Go through the records and extract every line with the word "script".
-- Data start --
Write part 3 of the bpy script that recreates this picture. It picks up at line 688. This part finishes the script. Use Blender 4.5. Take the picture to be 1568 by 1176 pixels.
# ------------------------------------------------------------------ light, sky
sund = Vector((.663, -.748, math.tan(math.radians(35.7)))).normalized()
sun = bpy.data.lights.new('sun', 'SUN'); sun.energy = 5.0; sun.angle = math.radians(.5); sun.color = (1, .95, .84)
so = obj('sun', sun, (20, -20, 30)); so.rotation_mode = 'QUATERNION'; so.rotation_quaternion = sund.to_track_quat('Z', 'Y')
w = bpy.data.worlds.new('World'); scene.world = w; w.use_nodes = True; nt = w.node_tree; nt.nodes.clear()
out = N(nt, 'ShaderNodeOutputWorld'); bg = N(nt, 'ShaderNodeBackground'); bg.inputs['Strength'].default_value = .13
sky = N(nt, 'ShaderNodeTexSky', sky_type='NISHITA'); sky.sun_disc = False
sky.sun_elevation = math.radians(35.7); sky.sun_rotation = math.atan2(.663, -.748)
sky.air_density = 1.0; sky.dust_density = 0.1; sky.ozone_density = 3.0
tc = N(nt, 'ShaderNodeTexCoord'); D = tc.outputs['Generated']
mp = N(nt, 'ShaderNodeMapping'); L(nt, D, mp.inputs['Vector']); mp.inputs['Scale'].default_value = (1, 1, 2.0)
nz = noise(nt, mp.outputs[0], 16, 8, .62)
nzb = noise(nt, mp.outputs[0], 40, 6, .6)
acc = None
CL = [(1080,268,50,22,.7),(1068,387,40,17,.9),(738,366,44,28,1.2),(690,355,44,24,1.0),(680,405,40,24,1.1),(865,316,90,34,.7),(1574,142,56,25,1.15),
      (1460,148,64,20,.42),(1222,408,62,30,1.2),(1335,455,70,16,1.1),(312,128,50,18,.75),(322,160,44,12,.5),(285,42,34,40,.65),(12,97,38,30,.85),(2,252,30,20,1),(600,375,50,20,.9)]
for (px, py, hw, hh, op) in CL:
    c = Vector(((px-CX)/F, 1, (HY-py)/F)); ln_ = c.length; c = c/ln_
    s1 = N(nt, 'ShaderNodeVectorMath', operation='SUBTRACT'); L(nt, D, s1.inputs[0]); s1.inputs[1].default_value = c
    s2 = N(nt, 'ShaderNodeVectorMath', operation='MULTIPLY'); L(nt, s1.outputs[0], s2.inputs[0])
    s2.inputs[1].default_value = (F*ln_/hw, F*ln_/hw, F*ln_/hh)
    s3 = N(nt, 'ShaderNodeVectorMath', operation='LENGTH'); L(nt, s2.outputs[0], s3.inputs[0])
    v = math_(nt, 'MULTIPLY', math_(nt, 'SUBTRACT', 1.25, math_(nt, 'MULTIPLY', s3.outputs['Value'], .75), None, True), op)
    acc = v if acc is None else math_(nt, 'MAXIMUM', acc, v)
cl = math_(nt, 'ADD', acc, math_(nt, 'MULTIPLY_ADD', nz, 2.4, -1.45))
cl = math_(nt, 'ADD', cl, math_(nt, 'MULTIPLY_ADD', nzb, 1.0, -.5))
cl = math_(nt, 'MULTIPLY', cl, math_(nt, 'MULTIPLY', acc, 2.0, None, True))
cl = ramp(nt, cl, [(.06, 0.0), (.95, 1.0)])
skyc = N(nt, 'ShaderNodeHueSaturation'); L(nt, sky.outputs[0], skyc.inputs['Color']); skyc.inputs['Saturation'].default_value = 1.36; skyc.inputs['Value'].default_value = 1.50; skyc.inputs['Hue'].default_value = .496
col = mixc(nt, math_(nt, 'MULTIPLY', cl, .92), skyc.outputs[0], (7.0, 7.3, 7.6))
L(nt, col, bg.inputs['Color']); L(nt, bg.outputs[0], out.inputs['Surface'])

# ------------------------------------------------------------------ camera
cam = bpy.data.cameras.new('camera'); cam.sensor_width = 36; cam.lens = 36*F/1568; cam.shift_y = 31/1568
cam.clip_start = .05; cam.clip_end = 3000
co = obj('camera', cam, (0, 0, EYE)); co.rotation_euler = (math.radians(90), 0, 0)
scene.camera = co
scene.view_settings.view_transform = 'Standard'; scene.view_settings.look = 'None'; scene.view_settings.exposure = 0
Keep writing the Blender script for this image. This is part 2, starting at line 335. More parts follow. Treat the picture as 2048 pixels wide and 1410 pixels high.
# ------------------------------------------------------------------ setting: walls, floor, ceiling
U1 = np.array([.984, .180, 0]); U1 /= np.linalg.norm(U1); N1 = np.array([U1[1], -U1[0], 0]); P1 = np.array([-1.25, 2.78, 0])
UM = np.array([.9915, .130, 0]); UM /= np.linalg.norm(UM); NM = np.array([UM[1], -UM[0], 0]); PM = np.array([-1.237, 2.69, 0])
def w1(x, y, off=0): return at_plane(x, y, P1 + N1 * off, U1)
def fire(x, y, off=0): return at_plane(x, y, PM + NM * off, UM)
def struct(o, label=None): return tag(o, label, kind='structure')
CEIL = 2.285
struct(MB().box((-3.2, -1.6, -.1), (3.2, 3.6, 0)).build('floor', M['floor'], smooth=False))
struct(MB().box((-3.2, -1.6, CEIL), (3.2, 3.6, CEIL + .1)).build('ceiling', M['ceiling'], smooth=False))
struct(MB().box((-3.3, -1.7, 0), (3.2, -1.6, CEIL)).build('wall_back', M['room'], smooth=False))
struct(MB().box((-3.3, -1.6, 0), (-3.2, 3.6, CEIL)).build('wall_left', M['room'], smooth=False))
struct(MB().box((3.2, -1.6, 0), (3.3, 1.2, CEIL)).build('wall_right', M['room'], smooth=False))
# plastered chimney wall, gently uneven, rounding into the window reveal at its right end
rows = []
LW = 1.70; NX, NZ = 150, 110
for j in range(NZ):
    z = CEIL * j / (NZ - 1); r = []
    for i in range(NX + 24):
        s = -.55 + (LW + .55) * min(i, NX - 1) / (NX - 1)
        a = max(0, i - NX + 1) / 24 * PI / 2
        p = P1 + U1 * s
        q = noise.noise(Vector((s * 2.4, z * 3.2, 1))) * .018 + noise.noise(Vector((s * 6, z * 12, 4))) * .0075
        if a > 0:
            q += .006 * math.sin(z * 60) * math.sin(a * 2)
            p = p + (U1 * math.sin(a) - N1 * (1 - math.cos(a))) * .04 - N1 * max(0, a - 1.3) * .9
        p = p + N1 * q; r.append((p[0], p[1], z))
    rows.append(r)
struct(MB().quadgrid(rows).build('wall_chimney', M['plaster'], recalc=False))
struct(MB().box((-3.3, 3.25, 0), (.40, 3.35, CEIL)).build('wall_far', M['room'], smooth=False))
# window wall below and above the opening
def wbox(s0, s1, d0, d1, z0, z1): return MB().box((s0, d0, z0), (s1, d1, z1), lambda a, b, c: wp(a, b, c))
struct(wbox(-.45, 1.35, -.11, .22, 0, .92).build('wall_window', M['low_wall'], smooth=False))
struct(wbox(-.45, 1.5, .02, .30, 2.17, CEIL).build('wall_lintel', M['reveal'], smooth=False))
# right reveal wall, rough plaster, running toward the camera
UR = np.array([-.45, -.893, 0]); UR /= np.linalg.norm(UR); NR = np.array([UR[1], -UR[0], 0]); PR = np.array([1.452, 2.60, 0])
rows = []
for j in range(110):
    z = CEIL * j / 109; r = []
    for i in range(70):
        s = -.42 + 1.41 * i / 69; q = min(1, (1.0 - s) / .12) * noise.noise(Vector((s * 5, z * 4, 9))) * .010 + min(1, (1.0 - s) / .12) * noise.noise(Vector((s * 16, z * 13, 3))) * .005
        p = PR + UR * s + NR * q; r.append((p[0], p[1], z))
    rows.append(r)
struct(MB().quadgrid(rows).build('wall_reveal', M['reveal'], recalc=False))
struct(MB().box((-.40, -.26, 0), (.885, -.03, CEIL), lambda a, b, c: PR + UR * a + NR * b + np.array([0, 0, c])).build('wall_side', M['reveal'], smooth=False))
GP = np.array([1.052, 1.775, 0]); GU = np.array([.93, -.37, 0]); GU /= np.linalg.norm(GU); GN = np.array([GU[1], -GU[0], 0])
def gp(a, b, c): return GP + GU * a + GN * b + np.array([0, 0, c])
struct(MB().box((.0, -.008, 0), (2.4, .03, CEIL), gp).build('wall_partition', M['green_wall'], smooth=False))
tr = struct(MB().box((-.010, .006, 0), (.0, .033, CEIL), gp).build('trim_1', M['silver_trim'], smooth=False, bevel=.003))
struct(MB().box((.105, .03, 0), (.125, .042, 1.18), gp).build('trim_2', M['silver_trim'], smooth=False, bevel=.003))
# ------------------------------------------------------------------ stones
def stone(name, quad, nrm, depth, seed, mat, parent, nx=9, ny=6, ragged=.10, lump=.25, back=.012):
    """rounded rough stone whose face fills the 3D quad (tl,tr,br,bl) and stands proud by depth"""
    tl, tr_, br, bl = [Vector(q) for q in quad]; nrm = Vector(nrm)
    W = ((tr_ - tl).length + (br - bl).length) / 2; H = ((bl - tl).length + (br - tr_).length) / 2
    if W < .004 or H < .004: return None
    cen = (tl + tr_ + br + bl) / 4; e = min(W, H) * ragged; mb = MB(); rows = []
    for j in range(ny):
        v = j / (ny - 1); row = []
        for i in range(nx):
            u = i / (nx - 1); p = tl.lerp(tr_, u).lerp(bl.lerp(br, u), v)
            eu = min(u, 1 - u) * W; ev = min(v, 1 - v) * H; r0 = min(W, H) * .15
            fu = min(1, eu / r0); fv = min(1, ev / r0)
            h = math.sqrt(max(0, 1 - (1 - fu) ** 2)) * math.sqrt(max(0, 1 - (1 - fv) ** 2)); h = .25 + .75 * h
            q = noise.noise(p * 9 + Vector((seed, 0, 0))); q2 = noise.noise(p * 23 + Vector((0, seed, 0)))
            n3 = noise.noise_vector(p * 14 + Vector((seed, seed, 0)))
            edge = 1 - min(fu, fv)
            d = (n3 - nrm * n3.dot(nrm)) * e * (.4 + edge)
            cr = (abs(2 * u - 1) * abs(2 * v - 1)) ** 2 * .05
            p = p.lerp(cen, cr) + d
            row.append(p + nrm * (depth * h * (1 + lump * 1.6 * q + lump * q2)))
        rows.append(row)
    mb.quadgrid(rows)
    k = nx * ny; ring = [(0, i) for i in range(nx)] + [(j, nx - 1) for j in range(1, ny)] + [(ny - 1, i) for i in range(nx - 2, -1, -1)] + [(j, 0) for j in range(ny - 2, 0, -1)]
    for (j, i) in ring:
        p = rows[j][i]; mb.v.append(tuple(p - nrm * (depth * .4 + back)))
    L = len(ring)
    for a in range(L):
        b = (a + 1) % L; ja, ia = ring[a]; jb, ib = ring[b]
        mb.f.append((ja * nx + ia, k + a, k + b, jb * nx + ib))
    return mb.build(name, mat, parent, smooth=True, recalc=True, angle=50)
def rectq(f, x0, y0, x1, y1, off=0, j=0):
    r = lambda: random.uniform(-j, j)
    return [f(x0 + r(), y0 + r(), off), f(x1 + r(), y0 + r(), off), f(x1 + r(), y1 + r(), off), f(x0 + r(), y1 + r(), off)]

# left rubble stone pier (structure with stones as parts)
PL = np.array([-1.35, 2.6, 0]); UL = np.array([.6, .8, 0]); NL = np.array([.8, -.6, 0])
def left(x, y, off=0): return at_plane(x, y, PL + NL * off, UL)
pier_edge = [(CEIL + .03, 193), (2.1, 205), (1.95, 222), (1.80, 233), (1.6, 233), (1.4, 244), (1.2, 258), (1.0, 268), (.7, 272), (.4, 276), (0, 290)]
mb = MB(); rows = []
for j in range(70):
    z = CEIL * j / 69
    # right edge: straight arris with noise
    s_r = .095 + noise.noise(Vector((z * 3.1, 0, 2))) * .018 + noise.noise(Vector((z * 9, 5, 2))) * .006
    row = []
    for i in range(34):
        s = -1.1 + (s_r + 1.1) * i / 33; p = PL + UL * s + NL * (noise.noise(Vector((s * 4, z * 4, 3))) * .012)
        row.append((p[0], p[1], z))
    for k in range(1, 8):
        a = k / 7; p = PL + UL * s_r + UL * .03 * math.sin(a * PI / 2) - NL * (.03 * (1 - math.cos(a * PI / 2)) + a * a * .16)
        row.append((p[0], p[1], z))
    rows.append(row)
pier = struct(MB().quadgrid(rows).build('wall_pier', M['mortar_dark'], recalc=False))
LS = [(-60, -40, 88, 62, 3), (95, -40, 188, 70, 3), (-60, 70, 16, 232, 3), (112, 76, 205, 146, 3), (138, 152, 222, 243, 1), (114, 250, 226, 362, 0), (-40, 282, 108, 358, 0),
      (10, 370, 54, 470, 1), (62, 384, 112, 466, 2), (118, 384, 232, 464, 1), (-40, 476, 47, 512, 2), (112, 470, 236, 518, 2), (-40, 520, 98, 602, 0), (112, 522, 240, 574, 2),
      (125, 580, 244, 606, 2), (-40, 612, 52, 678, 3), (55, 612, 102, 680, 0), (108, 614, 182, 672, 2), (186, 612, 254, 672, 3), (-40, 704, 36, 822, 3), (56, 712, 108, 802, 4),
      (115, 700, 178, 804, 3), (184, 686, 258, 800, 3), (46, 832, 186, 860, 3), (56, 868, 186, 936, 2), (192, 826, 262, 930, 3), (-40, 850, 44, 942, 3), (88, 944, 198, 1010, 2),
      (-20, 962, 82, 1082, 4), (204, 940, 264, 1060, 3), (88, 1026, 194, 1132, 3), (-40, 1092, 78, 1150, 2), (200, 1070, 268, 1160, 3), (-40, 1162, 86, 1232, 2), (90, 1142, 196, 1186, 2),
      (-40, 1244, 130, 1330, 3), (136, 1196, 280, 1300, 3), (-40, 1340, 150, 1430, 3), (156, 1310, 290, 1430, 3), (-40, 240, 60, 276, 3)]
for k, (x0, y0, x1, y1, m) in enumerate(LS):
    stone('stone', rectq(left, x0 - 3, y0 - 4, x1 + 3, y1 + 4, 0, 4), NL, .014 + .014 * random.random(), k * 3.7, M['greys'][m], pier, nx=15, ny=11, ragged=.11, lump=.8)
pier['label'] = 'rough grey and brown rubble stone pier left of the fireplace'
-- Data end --
» **Task result**
Write part 3 of the bpy script that recreates this picture. It picks up at line 688. This part finishes the script. Use Blender 4.5. Take the picture to be 1568 by 1176 pixels.
Keep writing the Blender script for this image. This is part 2, starting at line 335. More parts follow. Treat the picture as 2048 pixels wide and 1410 pixels high.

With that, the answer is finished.